[SOURCE DATA]:
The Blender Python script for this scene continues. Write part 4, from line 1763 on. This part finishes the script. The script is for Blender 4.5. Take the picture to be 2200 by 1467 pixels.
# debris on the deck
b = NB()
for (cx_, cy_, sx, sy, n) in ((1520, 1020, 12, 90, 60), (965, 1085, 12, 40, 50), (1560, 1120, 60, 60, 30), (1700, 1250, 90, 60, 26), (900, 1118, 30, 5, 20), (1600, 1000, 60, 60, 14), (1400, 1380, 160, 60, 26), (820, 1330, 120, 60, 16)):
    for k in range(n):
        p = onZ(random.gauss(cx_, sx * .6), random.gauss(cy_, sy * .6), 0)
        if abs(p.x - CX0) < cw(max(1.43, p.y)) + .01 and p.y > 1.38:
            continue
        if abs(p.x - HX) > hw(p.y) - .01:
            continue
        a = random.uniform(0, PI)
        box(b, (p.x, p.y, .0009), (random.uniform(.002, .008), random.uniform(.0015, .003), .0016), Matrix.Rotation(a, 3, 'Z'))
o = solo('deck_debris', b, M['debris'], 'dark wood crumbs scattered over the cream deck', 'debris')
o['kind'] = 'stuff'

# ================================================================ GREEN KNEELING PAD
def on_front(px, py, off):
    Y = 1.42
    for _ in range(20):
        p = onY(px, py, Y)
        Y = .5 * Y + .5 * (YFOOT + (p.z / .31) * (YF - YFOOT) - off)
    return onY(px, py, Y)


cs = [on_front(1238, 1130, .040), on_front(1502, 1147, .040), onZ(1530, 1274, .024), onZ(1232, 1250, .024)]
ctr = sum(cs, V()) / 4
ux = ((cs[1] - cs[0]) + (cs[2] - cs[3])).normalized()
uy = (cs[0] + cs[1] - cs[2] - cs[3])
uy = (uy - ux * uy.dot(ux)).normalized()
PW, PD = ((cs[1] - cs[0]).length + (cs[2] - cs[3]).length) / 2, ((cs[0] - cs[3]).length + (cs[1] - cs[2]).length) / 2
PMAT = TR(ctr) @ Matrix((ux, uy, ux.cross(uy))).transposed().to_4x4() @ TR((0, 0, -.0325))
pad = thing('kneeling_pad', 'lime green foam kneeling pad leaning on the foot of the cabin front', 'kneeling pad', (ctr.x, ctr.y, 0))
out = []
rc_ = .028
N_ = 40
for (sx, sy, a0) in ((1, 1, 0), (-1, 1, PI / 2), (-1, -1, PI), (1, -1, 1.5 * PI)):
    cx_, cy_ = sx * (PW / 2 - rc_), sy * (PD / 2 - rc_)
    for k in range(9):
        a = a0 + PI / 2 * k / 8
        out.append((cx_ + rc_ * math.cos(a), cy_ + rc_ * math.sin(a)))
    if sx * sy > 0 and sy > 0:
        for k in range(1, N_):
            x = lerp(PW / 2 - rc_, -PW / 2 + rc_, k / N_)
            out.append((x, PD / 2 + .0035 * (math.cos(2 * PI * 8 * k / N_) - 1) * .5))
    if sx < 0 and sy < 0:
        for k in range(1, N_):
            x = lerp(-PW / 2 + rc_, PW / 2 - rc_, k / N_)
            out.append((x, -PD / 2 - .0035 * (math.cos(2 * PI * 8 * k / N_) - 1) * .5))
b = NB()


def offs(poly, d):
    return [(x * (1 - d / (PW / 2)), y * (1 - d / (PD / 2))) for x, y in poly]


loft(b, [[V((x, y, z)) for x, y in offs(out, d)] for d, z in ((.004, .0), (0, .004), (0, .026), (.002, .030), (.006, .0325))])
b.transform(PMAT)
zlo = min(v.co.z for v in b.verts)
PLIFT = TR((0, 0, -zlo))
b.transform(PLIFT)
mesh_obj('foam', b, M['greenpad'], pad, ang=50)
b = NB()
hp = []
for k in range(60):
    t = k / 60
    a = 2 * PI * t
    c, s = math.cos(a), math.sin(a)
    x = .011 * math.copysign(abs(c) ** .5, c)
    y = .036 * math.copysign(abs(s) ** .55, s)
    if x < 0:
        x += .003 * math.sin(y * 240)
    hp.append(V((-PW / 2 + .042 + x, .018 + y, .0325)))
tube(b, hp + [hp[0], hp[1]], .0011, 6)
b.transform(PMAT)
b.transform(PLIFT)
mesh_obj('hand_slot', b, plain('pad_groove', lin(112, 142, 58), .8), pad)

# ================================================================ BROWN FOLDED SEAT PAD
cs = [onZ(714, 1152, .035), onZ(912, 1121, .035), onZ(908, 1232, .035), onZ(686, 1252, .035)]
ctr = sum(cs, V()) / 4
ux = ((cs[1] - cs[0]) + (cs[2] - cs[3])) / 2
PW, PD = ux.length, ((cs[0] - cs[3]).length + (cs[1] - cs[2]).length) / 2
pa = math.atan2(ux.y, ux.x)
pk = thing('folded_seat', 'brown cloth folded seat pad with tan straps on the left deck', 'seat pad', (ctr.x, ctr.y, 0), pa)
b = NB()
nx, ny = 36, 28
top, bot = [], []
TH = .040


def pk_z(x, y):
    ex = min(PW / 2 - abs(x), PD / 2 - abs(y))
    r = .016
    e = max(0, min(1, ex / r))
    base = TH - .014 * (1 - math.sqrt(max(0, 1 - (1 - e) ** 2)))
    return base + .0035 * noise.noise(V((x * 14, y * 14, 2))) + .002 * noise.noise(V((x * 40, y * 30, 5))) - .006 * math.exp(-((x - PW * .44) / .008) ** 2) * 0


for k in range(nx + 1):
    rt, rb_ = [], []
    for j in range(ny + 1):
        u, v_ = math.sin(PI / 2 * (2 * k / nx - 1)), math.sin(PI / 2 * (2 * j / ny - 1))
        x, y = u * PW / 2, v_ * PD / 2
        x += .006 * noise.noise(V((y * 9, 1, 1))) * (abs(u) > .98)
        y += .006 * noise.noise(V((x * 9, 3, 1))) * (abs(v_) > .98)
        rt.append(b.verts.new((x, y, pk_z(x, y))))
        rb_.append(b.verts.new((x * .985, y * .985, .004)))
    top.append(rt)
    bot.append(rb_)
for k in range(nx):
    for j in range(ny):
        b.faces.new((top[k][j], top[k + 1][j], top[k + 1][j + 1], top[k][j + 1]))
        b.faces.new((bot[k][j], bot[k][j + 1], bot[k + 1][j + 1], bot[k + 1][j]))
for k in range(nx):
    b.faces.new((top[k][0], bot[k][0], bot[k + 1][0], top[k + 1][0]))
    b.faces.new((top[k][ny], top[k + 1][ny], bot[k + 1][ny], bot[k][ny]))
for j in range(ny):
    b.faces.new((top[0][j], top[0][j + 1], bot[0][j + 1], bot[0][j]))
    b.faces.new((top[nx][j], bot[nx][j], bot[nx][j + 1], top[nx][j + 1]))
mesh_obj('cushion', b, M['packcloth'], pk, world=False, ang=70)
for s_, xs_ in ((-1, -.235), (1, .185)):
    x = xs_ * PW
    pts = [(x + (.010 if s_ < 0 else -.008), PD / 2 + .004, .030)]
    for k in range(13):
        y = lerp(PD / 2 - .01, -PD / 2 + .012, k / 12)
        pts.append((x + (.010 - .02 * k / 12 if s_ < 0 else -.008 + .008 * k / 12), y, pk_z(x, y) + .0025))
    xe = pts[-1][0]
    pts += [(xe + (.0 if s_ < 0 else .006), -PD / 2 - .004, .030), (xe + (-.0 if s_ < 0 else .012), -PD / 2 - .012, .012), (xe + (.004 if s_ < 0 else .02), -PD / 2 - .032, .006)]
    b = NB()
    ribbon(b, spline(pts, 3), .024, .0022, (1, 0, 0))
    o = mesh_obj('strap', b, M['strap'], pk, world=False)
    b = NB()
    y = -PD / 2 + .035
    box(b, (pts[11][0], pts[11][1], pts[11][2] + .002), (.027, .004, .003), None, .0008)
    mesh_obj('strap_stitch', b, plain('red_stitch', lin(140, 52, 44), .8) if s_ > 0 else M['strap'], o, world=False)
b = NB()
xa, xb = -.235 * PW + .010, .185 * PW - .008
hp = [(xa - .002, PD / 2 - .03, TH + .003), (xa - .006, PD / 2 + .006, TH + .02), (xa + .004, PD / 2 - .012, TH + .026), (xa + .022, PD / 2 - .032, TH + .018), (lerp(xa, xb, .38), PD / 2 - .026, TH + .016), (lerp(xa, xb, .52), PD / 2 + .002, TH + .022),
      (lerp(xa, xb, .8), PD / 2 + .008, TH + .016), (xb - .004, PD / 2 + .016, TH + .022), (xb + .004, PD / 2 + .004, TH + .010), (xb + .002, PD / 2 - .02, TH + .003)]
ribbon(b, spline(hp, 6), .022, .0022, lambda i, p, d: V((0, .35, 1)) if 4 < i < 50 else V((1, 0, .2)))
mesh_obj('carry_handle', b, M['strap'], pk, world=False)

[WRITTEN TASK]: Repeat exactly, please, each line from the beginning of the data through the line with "o['kind'] = 'stuff'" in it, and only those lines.

[COMPLETED TASK]:
The Blender Python script for this scene continues. Write part 4, from line 1763 on. This part finishes the script. The script is for Blender 4.5. Take the picture to be 2200 by 1467 pixels.
# debris on the deck
b = NB()
for (cx_, cy_, sx, sy, n) in ((1520, 1020, 12, 90, 60), (965, 1085, 12, 40, 50), (1560, 1120, 60, 60, 30), (1700, 1250, 90, 60, 26), (900, 1118, 30, 5, 20), (1600, 1000, 60, 60, 14), (1400, 1380, 160, 60, 26), (820, 1330, 120, 60, 16)):
    for k in range(n):
        p = onZ(random.gauss(cx_, sx * .6), random.gauss(cy_, sy * .6), 0)
        if abs(p.x - CX0) < cw(max(1.43, p.y)) + .01 and p.y > 1.38:
            continue
        if abs(p.x - HX) > hw(p.y) - .01:
            continue
        a = random.uniform(0, PI)
        box(b, (p.x, p.y, .0009), (random.uniform(.002, .008), random.uniform(.0015, .003), .0016), Matrix.Rotation(a, 3, 'Z'))
o = solo('deck_debris', b, M['debris'], 'dark wood crumbs scattered over the cream deck', 'debris')
o['kind'] = 'stuff'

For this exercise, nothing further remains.